- Stored data:
§
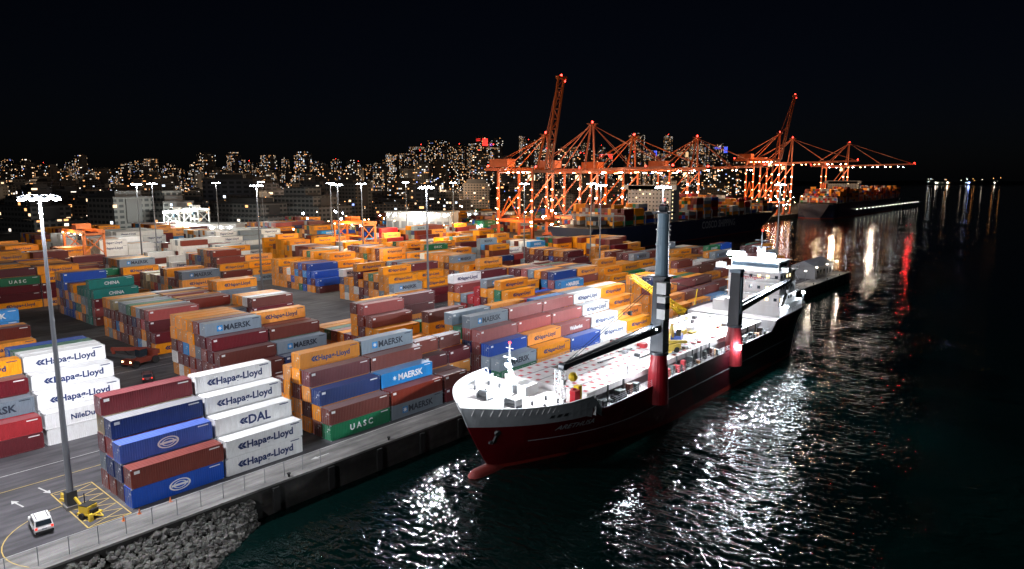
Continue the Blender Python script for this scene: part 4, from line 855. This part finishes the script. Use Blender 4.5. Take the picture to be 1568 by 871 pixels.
b = MB(); n = 60
dark = ground_mat('far_hill', (.02, .025, .02), (.04, .045, .035), .02)
ring = []
for i in range(n + 1):
    u = .36 + i * .012; r = 5600 + 300 * math.sin(i); x, y = wpos(u, r); hgt = 12 + 30 * noise.noise(Vector((i * .2, 0, 3))) if i < 42 else 10; ring.append(((x, y, -5), (x * 1.02, y * 1.02, max(4, hgt)), (x * 1.4, y * 1.4, max(4, hgt) + 5)))
for i in range(n):
    for k in range(2): b.quad([ring[i][k], ring[i + 1][k], ring[i + 1][k + 1], ring[i][k + 1]], 0)
b.obj('far_shore_terrain', [dark])
scatter('far_shore_lights', 22, (.60, .71), (5250, 5330), (8, 50), .8, sl, [3, 4, .3, 0, 3])
b = MB()
x, y = wpos(.663, 5200); b.ball((x, y, 12), 6, 0, 6, 4)
for uu, rr in ((.615, 3.5), (.632, 4.5), (.70, 2.5)): x, y = wpos(uu, 5150); b.ball((x, y, 14), rr, 1, 6, 4)
b.obj('far_shore_floodlights', [emit('far_blue', (.3, .4, 1), 22), emit('far_white', (1, .85, .7), 18)])

# ---------------------------------------------------------------- world, fill sun, camera
w = bpy.data.worlds.new('World'); bpy.context.scene.world = w; w.use_nodes = True; nt = w.node_tree
bg = nt.nodes['Background']; sky = nn(nt, 'ShaderNodeTexSky', sky_type='NISHITA'); sky.sun_disc = False; sky.sun_elevation = rad(25); sky.sun_rotation = rad(150)
mx = mixc(nt, 1.0, sky.outputs[0], (.55, .62, 1.0), 'MULTIPLY'); nt.links.new(mx, bg.inputs[0]); bg.inputs[1].default_value = .0005
s = bpy.data.lights.new('fill_sun', 'SUN'); s.energy = .015; s.angle = rad(.5); s.color = (.8, .88, 1); so = bpy.data.objects.new('fill_sun', s); so.rotation_euler = (rad(50), 0, rad(65)); C.objects.link(so)  # faint sun added as ambient fill over the yard
cam = bpy.data.cameras.new('camera'); cam.lens = 24; cam.sensor_width = 36; cam.clip_start = .5; cam.clip_end = 60000
co = bpy.data.objects.new('camera', cam); co.location = (83, -44, 42); co.rotation_euler = (rad(90 - 8.8), 0, rad(40.5)); C.objects.link(co); bpy.context.scene.camera = co
sc = bpy.context.scene; sc.view_settings.view_transform = 'Standard'; sc.view_settings.look = 'None'; sc.view_settings.exposure = 0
§
- Aim: Copy each line in full and exactly, omitting any picture.

- Right answer:
Continue the Blender Python script for this scene: part 4, from line 855. This part finishes the script. Use Blender 4.5. Take the picture to be 1568 by 871 pixels.
b = MB(); n = 60
dark = ground_mat('far_hill', (.02, .025, .02), (.04, .045, .035), .02)
ring = []
for i in range(n + 1):
    u = .36 + i * .012; r = 5600 + 300 * math.sin(i); x, y = wpos(u, r); hgt = 12 + 30 * noise.noise(Vector((i * .2, 0, 3))) if i < 42 else 10; ring.append(((x, y, -5), (x * 1.02, y * 1.02, max(4, hgt)), (x * 1.4, y * 1.4, max(4, hgt) + 5)))
for i in range(n):
    for k in range(2): b.quad([ring[i][k], ring[i + 1][k], ring[i + 1][k + 1], ring[i][k + 1]], 0)
b.obj('far_shore_terrain', [dark])
scatter('far_shore_lights', 22, (.60, .71), (5250, 5330), (8, 50), .8, sl, [3, 4, .3, 0, 3])
b = MB()
x, y = wpos(.663, 5200); b.ball((x, y, 12), 6, 0, 6, 4)
for uu, rr in ((.615, 3.5), (.632, 4.5), (.70, 2.5)): x, y = wpos(uu, 5150); b.ball((x, y, 14), rr, 1, 6, 4)
b.obj('far_shore_floodlights', [emit('far_blue', (.3, .4, 1), 22), emit('far_white', (1, .85, .7), 18)])

# ---------------------------------------------------------------- world, fill sun, camera
w = bpy.data.worlds.new('World'); bpy.context.scene.world = w; w.use_nodes = True; nt = w.node_tree
bg = nt.nodes['Background']; sky = nn(nt, 'ShaderNodeTexSky', sky_type='NISHITA'); sky.sun_disc = False; sky.sun_elevation = rad(25); sky.sun_rotation = rad(150)
mx = mixc(nt, 1.0, sky.outputs[0], (.55, .62, 1.0), 'MULTIPLY'); nt.links.new(mx, bg.inputs[0]); bg.inputs[1].default_value = .0005
s = bpy.data.lights.new('fill_sun', 'SUN'); s.energy = .015; s.angle = rad(.5); s.color = (.8, .88, 1); so = bpy.data.objects.new('fill_sun', s); so.rotation_euler = (rad(50), 0, rad(65)); C.objects.link(so)  # faint sun added as ambient fill over the yard
cam = bpy.data.cameras.new('camera'); cam.lens = 24; cam.sensor_width = 36; cam.clip_start = .5; cam.clip_end = 60000
co = bpy.data.objects.new('camera', cam); co.location = (83, -44, 42); co.rotation_euler = (rad(90 - 8.8), 0, rad(40.5)); C.objects.link(co); bpy.context.scene.camera = co
sc = bpy.context.scene; sc.view_settings.view_transform = 'Standard'; sc.view_settings.look = 'None'; sc.view_settings.exposure = 0